JPMorgan has moved Alcoa's rating to Neutral from Underweight as a surge in aluminum prices linked to supply disruptions in the Middle East has improved the company’s near-term earnings outlook, the bank said.
Aluminum has strengthened about 12% since the conflict in Iran began last month, outpacing the roughly 2% rise in the Bloomberg Commodity Index over the same period. The bank highlighted the significance of the region, which accounts for nearly 20% of global aluminum demand outside China through net exports.
JPMorgan’s commodities team cautioned that a prolonged conflict could result in additional force majeure declarations and further smelter curtailments across the region. Such shutdowns, the bank said, would be slow to reverse - restarts can take months once production stops - and that dynamic would tighten available supply and sustain higher prices.
In its analysis the bank suggested aluminum prices could move toward $4,000 per metric ton if disruptions continue. Those commodity price assumptions underpinned JPMorgan’s decision to lift its rating on Alcoa and to establish a $68 price target for December 2026.
Some smelters in the region have already started cutting output or issuing force majeure notices. JPMorgan estimates many of these operations carry around 20 days of alumina inventory. Should those inventories be exhausted, the bank said, additional facilities could be forced to curtail production.
Even if the conflict were to ease in the near term, JPMorgan noted supply interruptions could persist because smelters require months to come back to full output. The bank pointed to a regional example, saying Qatar’s Qatalum indicated it may need six to 12 months to reach full ramp-up after a shutdown.
Higher aluminum prices would materially boost Alcoa’s earnings profile. JPMorgan estimates that every $100 per ton increase in aluminum prices contributes roughly $237 million to the company’s annual EBITDA, and similar movements in regional premiums would add further upside.
However, the bank also flagged factors that could limit gains. Elevated energy costs and weaker alumina prices present countervailing pressures. Natural gas represents about 18% of alumina refining costs, and carbon inputs such as petroleum coke account for roughly 16% of smelting costs. Alcoa’s San Ciprián refinery in Spain depends on gas priced against the Title Transfer Facility, which JPMorgan noted has risen by more than 50% since the conflict began.

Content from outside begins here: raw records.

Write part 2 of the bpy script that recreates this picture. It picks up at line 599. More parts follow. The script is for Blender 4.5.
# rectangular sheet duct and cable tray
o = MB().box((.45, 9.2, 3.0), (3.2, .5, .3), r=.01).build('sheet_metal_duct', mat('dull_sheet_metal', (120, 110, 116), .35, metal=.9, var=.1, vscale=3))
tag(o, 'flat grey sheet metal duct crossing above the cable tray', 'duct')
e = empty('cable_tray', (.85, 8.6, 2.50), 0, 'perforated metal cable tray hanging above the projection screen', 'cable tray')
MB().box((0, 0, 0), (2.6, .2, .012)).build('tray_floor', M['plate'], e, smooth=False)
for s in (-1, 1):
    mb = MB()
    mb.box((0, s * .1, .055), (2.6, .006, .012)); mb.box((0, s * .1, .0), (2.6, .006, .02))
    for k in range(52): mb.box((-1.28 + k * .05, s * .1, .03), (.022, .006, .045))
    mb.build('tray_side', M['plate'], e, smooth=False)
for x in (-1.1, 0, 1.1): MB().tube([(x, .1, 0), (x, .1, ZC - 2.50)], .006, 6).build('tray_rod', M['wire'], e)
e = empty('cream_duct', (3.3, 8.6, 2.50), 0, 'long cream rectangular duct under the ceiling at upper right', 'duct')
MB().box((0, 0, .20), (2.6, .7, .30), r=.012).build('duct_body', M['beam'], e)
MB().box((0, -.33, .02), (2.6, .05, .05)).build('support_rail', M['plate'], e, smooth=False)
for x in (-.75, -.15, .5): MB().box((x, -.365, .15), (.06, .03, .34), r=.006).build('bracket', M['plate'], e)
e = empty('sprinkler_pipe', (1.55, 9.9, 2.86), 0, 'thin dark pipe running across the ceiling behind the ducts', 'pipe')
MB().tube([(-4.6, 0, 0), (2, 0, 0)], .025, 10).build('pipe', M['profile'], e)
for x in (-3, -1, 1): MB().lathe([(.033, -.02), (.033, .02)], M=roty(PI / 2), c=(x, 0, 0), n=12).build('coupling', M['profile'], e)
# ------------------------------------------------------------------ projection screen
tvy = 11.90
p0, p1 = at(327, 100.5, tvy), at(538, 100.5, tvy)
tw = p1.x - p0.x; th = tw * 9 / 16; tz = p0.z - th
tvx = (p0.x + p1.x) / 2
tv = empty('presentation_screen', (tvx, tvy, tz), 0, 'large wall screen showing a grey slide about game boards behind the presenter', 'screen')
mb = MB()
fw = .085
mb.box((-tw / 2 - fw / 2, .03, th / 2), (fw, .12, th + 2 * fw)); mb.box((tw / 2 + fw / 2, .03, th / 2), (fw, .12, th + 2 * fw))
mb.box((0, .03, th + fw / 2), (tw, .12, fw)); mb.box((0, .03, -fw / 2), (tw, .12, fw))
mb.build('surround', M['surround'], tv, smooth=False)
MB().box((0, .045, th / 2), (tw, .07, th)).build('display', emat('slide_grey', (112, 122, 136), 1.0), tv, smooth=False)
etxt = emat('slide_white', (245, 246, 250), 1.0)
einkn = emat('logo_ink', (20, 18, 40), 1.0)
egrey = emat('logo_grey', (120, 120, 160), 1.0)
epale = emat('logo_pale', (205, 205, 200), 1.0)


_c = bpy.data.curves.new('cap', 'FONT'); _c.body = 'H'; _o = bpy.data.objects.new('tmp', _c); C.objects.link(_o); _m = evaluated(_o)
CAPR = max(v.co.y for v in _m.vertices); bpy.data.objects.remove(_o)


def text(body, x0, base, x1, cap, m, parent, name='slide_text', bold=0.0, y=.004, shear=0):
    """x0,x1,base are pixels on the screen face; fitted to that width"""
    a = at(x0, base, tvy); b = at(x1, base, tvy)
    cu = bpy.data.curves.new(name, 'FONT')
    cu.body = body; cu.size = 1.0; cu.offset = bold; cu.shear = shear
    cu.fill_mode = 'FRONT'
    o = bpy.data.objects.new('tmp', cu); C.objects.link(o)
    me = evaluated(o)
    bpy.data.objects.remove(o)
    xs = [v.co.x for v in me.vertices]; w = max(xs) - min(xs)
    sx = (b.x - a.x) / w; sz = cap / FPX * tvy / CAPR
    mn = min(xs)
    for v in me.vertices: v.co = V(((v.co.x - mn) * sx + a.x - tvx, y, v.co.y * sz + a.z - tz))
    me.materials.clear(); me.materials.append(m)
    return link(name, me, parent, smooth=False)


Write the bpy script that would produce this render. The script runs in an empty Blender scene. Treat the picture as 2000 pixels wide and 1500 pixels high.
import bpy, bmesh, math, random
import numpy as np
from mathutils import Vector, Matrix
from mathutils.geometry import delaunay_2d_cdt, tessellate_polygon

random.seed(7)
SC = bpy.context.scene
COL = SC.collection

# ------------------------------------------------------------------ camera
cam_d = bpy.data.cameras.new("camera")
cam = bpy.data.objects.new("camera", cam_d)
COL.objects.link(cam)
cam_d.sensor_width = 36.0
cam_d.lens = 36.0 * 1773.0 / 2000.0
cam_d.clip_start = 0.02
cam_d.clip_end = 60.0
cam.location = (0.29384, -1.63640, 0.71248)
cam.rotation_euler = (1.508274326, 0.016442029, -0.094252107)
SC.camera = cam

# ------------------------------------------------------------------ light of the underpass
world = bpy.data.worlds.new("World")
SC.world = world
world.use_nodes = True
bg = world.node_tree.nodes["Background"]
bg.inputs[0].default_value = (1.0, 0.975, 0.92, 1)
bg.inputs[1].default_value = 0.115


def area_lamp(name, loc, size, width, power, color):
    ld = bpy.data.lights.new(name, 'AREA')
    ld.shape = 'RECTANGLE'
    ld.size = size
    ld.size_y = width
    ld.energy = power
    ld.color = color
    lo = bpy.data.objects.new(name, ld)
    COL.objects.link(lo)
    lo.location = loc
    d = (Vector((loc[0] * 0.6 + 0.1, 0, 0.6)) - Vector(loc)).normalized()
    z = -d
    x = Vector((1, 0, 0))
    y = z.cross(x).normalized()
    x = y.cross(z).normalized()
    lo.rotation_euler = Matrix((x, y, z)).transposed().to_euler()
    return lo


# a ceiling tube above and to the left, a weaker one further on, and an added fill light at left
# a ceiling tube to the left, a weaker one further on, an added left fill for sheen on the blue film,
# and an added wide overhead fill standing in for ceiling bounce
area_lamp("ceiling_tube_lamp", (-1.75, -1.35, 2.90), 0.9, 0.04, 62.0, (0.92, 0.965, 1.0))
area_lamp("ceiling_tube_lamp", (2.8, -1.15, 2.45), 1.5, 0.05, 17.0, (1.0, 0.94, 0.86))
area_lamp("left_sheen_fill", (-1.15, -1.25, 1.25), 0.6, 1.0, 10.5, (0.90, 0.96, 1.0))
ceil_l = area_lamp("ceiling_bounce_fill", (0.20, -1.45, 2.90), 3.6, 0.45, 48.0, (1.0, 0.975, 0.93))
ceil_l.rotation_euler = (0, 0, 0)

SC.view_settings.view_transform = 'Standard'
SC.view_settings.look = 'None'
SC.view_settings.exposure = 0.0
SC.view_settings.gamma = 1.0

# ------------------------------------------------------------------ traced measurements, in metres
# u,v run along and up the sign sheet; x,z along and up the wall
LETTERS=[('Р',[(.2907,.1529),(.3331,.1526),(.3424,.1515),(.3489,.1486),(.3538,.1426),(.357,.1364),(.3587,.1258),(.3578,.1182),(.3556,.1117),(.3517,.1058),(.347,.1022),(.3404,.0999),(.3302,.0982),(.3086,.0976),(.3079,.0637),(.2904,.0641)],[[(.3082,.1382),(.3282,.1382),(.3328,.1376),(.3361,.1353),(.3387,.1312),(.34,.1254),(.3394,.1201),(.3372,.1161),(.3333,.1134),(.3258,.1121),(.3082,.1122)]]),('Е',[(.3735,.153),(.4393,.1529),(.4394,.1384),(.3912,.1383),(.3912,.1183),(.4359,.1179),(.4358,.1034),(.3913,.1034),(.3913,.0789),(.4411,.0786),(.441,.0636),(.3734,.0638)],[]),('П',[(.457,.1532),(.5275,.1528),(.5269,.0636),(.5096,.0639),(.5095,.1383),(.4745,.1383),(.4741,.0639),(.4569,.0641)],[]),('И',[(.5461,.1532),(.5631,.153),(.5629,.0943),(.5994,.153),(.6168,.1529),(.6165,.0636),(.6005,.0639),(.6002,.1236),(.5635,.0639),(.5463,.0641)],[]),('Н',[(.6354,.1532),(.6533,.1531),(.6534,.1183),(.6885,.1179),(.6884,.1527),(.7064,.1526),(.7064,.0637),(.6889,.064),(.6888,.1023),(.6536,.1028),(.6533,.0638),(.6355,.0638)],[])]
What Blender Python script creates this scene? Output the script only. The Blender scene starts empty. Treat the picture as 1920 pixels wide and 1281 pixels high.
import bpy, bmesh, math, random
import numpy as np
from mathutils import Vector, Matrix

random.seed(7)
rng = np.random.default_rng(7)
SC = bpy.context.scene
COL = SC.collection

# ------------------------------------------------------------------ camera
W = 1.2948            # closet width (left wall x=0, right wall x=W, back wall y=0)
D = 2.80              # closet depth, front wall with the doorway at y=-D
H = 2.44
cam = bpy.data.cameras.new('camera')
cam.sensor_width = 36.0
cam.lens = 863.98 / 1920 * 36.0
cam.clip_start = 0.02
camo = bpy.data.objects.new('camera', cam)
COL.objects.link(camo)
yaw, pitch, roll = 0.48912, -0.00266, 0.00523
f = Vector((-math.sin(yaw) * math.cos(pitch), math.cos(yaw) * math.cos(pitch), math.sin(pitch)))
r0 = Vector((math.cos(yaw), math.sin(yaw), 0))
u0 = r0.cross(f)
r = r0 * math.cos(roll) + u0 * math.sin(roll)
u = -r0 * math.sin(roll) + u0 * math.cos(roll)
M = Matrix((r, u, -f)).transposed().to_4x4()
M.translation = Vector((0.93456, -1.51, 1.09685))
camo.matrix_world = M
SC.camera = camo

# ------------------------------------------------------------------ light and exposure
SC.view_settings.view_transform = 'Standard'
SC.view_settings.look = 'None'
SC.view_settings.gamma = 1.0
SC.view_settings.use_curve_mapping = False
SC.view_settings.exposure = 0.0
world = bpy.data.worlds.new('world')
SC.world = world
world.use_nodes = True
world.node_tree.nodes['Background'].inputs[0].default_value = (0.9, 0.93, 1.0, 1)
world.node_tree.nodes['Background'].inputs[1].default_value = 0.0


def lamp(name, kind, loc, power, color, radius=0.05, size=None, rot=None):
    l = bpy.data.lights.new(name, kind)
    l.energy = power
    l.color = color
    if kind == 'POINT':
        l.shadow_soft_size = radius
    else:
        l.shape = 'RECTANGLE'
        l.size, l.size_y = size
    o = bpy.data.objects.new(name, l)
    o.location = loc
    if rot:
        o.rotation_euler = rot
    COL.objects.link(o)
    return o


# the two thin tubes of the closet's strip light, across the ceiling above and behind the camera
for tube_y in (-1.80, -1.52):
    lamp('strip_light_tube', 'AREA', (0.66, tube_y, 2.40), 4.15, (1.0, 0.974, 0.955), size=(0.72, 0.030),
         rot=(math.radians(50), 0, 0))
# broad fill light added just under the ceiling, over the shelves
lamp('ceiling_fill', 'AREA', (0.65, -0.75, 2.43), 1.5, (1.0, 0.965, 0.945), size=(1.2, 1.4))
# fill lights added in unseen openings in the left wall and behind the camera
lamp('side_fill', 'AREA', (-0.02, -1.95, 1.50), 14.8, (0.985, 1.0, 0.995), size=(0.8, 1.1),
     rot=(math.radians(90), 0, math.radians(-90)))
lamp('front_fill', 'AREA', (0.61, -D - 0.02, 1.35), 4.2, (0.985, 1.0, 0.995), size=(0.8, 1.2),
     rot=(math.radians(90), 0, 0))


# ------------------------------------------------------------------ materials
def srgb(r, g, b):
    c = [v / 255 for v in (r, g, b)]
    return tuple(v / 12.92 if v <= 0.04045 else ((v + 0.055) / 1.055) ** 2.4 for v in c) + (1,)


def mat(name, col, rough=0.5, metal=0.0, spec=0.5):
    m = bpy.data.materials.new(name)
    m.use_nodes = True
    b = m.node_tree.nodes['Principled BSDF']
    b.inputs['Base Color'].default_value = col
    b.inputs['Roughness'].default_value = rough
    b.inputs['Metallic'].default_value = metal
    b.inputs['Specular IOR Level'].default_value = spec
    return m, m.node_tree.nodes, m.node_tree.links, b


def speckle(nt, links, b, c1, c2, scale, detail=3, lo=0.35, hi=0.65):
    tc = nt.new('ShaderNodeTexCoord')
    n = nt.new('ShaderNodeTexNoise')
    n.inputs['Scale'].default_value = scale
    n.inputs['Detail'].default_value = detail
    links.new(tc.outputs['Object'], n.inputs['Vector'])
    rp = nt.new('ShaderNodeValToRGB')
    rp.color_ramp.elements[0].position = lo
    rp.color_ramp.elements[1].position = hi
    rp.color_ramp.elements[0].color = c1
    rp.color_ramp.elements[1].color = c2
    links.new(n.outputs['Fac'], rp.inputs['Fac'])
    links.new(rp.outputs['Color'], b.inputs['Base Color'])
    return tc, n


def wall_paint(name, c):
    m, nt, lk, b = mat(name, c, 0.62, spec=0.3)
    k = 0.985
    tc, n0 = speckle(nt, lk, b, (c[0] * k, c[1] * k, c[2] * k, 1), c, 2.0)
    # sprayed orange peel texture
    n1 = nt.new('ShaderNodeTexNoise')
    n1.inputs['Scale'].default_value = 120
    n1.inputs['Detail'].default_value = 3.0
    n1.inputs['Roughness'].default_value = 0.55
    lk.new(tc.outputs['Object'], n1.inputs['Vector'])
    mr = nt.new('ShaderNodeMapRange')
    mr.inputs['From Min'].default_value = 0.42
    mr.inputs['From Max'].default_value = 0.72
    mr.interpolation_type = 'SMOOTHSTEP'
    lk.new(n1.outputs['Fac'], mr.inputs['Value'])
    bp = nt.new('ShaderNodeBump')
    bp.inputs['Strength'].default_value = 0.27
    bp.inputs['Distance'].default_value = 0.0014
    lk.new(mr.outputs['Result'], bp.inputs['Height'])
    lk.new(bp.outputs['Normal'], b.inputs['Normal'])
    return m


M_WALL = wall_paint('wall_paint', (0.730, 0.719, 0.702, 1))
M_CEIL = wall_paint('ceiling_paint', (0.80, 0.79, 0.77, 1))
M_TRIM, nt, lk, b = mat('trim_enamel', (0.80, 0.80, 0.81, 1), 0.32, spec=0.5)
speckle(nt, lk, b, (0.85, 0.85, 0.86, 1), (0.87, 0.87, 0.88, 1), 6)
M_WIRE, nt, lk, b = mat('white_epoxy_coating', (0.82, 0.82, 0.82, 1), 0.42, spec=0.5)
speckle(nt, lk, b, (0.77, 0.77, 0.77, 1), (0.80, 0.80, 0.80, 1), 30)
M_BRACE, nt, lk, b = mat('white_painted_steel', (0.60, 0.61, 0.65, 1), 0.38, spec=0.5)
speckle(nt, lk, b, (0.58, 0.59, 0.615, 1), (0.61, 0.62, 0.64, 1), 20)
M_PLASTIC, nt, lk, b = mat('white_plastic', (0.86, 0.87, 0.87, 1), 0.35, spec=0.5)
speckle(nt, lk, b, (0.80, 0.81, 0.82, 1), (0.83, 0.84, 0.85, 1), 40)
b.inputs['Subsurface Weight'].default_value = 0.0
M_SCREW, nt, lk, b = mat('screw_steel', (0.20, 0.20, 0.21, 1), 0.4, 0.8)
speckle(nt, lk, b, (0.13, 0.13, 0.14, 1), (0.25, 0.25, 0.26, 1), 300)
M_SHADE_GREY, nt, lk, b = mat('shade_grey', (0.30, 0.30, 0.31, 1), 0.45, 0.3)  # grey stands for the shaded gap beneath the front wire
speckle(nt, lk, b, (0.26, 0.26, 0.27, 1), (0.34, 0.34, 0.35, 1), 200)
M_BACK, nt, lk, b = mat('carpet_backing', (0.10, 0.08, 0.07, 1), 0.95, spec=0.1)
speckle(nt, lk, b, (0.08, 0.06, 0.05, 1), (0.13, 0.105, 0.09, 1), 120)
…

Looking ahead, JPMorgan now forecasts aluminum prices averaging $3,385 per ton in 2026 and $3,240 per ton in 2027. At the same time, the bank expects alumina prices to decline to around $300 per ton in 2026 and $315 per ton in 2027 under its updated assumptions.
Context and implications
The adjustment in JPMorgan’s view reflects a market environment where supply-side shocks have rapidly altered near-term commodity dynamics for aluminum producers. For Alcoa, the shift implies a potentially stronger earnings trajectory if prices remain elevated, while the company and its peers remain exposed to energy cost pressures and the operational realities of restarting curtailed smelters.